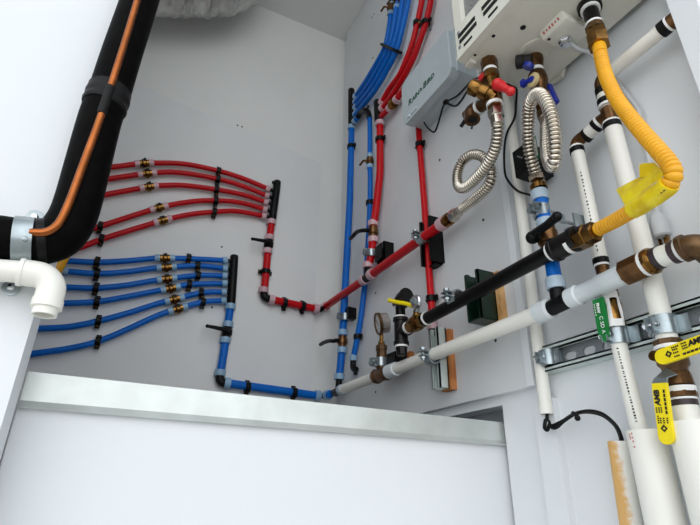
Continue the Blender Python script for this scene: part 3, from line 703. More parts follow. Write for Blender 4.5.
# heater flexible cord and plug
root = thing('power_cord', 'pale grey power cord with three-pin plug hanging behind the yellow hose', 'cord', W(657,236,.012))
q = [kc-Z*.01, W(569,43,.065), W(579,49.5,.05), W(591,54,.03), W(612,76,.012), W(627,95,.009), W(639,112,.008), W(643,135,.008), W(649,160,.008), W(655,185,.008), W(656.5,205,.011), W(656.8,214,.013)]
line(root, 'cord', q, .0032, 'cord', sm=True, seg=10)
p = W(657,216,.013)
b = P(root, 'plug', 'cord'); b.lathe(p+Z*.006, -Z, [(0,.004),(.004,.006),(.008,.009),(.016,.011),(.036,.0112),(.038,.009)], 14); b.done()
b = P(root, 'prongs', 'brass'); e = p-Z*.03
b.box(e+V((0,.005,-.012)), .006, .0018, .018); b.box(e+V((0,-.006,-.012)), .006, .0018, .018); b.cyl(e+V((.004,0,0)), e+V((.004,0,-.021)), .0022, 8); b.done()

# gas nipple under the heater
root = thing('gas_inlet_nipple', 'black threaded nipple between heater and yellow gas hose', 'pipe', gx)
ga = W(590,9,.077); gd = (tp0-ga).normalized(); Lg = (tp0-ga).length
P(root, 'nipple', 'gas').cyl(ga-gd*.02, tp0, .0113).done()
P(root, 'coupling', 'iron').lathe(ga-gd*.035, gd, [(0,.0145),(0,.0182),(.03,.0182),(.036,.0178),(.036,.012)]).done()
P(root, 'sealing_tape', 'teflon').cyl(ga+gd*.001, ga+gd*.006, .0145).done(); P(root, 'adapter', 'oldbr').lathe(tp0-gd*.011, gd, [(0,.012),(.001,.0138),(.011,.0138)], 8).done(); P(root, 'sealing_tape', 'teflon').cyl(tp0-gd*.015, tp0-gd*.011, .013).done()

# hot outlet valve set
h0 = V((-.142,-.924,HZ))
def hp_(dz, dx=0, dy=0): return h0+V((dx,dy,dz))
root = thing('hot_valve_set', 'brass valve cluster with red handles under the heater', 'valve', hp_(-.06))
P(root, 'nipple', 'bronze').lathe(h0+Z*.004, -Z, [(0,.0146),(.004,.0148),(.024,.0142),(.025,.011)], 8).done()
P(root, 'sealing_tape', 'teflon').cyl(hp_(-.021), hp_(-.027), .0125).done()
P(root, 'body', 'brass').lathe(hp_(-.026), -Z, [(0,.012),(.003,.0145),(.016,.0145),(.018,.0112),(.03,.0105),(.045,.0118),(.047,.0145),(.07,.0145),(.072,.012)], 16).done()
HO = .142
rx = W(471,86.5,HO+.03)-W(497,97,HO); rl = rx.length; rx.normalize()
P(root, 'relief_valve', 'brass').lathe(W(497,97,HO), rx, [(0,.0115),(rl*.3,.0115),(rl*.31,.0138),(rl*.6,.0138),(rl*.62,.0115),(rl*.72,.0142),(rl*.98,.0142),(rl,.010),(rl*1.06,.007)], 12).done()
P(root, 'drain_arm', 'bronze').cyl(W(495,98,HO), W(479,107.5,HO), .0108).done()
P(root, 'sealing_tape', 'teflon').cyl(W(480.5,106.5,HO), W(478.5,107.8,HO), .0128).done()
dc = W(472.5,112,HO); P(root, 'drain_elbow', 'bronze').tube([W(478.5,107.7,HO), W(475,109.8,HO), dc, dc+V((-.003,0,-.006)), dc+V((-.004,-.002,-.022))], [.012,.0138,.0142,.014,.0138], 16).lathe(dc, Y, [(0,.012),(.014,.0125),(.015,.009)], 12).done()
P(root, 'outlet_bore', 'dark').cyl(dc+V((-.004,-.002,-.0215)), dc+V((-.004,-.002,-.0228)), .0092).done()
P(root, 'drain_pin', 'ink').cyl(W(466,119,HO), W(461,126.5,HO), .0036, 10).done()
P(root, 'drain_chain', 'ink').cyl(W(473,123,HO), W(471.5,129,HO), .0018, 8).done()
P(root, 'sealing_tape', 'teflon').cyl(hp_(-.097), hp_(-.103), .0138).done()
h = P(root, 'handle', 'redh'); a = W(497.5,84,.155); b2 = W(510.5,91.5,.15)
h.tube([a+Y*.004, a.lerp(b2, .3), a.lerp(b2, .6), b2], [.008,.0095,.0062,.0068], 12); h.ball(b2, .0078); h.ball(a, .0095); h.cyl(W(495,84,HO), a, .006); h.done()
h = P(root, 'handle', 'redh'); h.box(W(484,77.5,.15), .012, .016, .012); h.done(bevel=.003)
root = thing('steel_hose', 'looped corrugated stainless hose from the red-handled valves to the long red pipe', 'hose', W(470,180,.1))
hb = hp_(-.103)
P(root, 'nut', 'brass').lathe(hb, -Z, [(0,.0125),(.008,.0125),(.009,.0105)], 6).done()
P(root, 'nut', 'steel').lathe(hb-Z*.009, -Z, [(0,.011),(.0,.0135),(.013,.0135),(.014,.0112),(.03,.0105),(.031,.009)], 6).done()
fp = [hb-Z*.036, W(497.3,136,.133), W(494.5,150,.124), W(487,165,.115), W(476,178.5,.107), W(465.5,187.5,.1), W(458.5,186,.096), W(457.3,174,.092), W(462.5,161.5,.087), W(472,154.8,.083), W(482,156.5,.08), W(489.5,166,.077), W(491.3,177.5,.073), W(486.5,188,.067), W(476,198,.061), W(462.5,208.2,.052)]
P(root, 'corrugated_hose', 'steel').flex(fp, .0103, .0025, .0062, 18, 10).done()
P(root, 'nut', 'steel').lathe(ret+dd*.03, dd, [(0,.011),(0,.0138),(.014,.0138),(.015,.0112),(.026,.0105),(.026,.008)], 6).done()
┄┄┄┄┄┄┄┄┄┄
PROBLEM REQUIREMENTS = Copy the data character for character, but drop all pictures from the copy.

WRITTEN RESPONSE =
Continue the Blender Python script for this scene: part 3, from line 703. More parts follow. Write for Blender 4.5.
# heater flexible cord and plug
root = thing('power_cord', 'pale grey power cord with three-pin plug hanging behind the yellow hose', 'cord', W(657,236,.012))
q = [kc-Z*.01, W(569,43,.065), W(579,49.5,.05), W(591,54,.03), W(612,76,.012), W(627,95,.009), W(639,112,.008), W(643,135,.008), W(649,160,.008), W(655,185,.008), W(656.5,205,.011), W(656.8,214,.013)]
line(root, 'cord', q, .0032, 'cord', sm=True, seg=10)
p = W(657,216,.013)
b = P(root, 'plug', 'cord'); b.lathe(p+Z*.006, -Z, [(0,.004),(.004,.006),(.008,.009),(.016,.011),(.036,.0112),(.038,.009)], 14); b.done()
b = P(root, 'prongs', 'brass'); e = p-Z*.03
b.box(e+V((0,.005,-.012)), .006, .0018, .018); b.box(e+V((0,-.006,-.012)), .006, .0018, .018); b.cyl(e+V((.004,0,0)), e+V((.004,0,-.021)), .0022, 8); b.done()

# gas nipple under the heater
root = thing('gas_inlet_nipple', 'black threaded nipple between heater and yellow gas hose', 'pipe', gx)
ga = W(590,9,.077); gd = (tp0-ga).normalized(); Lg = (tp0-ga).length
P(root, 'nipple', 'gas').cyl(ga-gd*.02, tp0, .0113).done()
P(root, 'coupling', 'iron').lathe(ga-gd*.035, gd, [(0,.0145),(0,.0182),(.03,.0182),(.036,.0178),(.036,.012)]).done()
P(root, 'sealing_tape', 'teflon').cyl(ga+gd*.001, ga+gd*.006, .0145).done(); P(root, 'adapter', 'oldbr').lathe(tp0-gd*.011, gd, [(0,.012),(.001,.0138),(.011,.0138)], 8).done(); P(root, 'sealing_tape', 'teflon').cyl(tp0-gd*.015, tp0-gd*.011, .013).done()

# hot outlet valve set
h0 = V((-.142,-.924,HZ))
def hp_(dz, dx=0, dy=0): return h0+V((dx,dy,dz))
root = thing('hot_valve_set', 'brass valve cluster with red handles under the heater', 'valve', hp_(-.06))
P(root, 'nipple', 'bronze').lathe(h0+Z*.004, -Z, [(0,.0146),(.004,.0148),(.024,.0142),(.025,.011)], 8).done()
P(root, 'sealing_tape', 'teflon').cyl(hp_(-.021), hp_(-.027), .0125).done()
P(root, 'body', 'brass').lathe(hp_(-.026), -Z, [(0,.012),(.003,.0145),(.016,.0145),(.018,.0112),(.03,.0105),(.045,.0118),(.047,.0145),(.07,.0145),(.072,.012)], 16).done()
HO = .142
rx = W(471,86.5,HO+.03)-W(497,97,HO); rl = rx.length; rx.normalize()
P(root, 'relief_valve', 'brass').lathe(W(497,97,HO), rx, [(0,.0115),(rl*.3,.0115),(rl*.31,.0138),(rl*.6,.0138),(rl*.62,.0115),(rl*.72,.0142),(rl*.98,.0142),(rl,.010),(rl*1.06,.007)], 12).done()
P(root, 'drain_arm', 'bronze').cyl(W(495,98,HO), W(479,107.5,HO), .0108).done()
P(root, 'sealing_tape', 'teflon').cyl(W(480.5,106.5,HO), W(478.5,107.8,HO), .0128).done()
dc = W(472.5,112,HO); P(root, 'drain_elbow', 'bronze').tube([W(478.5,107.7,HO), W(475,109.8,HO), dc, dc+V((-.003,0,-.006)), dc+V((-.004,-.002,-.022))], [.012,.0138,.0142,.014,.0138], 16).lathe(dc, Y, [(0,.012),(.014,.0125),(.015,.009)], 12).done()
P(root, 'outlet_bore', 'dark').cyl(dc+V((-.004,-.002,-.0215)), dc+V((-.004,-.002,-.0228)), .0092).done()
P(root, 'drain_pin', 'ink').cyl(W(466,119,HO), W(461,126.5,HO), .0036, 10).done()
P(root, 'drain_chain', 'ink').cyl(W(473,123,HO), W(471.5,129,HO), .0018, 8).done()
P(root, 'sealing_tape', 'teflon').cyl(hp_(-.097), hp_(-.103), .0138).done()
h = P(root, 'handle', 'redh'); a = W(497.5,84,.155); b2 = W(510.5,91.5,.15)
h.tube([a+Y*.004, a.lerp(b2, .3), a.lerp(b2, .6), b2], [.008,.0095,.0062,.0068], 12); h.ball(b2, .0078); h.ball(a, .0095); h.cyl(W(495,84,HO), a, .006); h.done()
h = P(root, 'handle', 'redh'); h.box(W(484,77.5,.15), .012, .016, .012); h.done(bevel=.003)
root = thing('steel_hose', 'looped corrugated stainless hose from the red-handled valves to the long red pipe', 'hose', W(470,180,.1))
hb = hp_(-.103)
P(root, 'nut', 'brass').lathe(hb, -Z, [(0,.0125),(.008,.0125),(.009,.0105)], 6).done()
P(root, 'nut', 'steel').lathe(hb-Z*.009, -Z, [(0,.011),(.0,.0135),(.013,.0135),(.014,.0112),(.03,.0105),(.031,.009)], 6).done()
fp = [hb-Z*.036, W(497.3,136,.133), W(494.5,150,.124), W(487,165,.115), W(476,178.5,.107), W(465.5,187.5,.1), W(458.5,186,.096), W(457.3,174,.092), W(462.5,161.5,.087), W(472,154.8,.083), W(482,156.5,.08), W(489.5,166,.077), W(491.3,177.5,.073), W(486.5,188,.067), W(476,198,.061), W(462.5,208.2,.052)]
P(root, 'corrugated_hose', 'steel').flex(fp, .0103, .0025, .0062, 18, 10).done()
P(root, 'nut', 'steel').lathe(ret+dd*.03, dd, [(0,.011),(0,.0138),(.014,.0138),(.015,.0112),(.026,.0105),(.026,.008)], 6).done()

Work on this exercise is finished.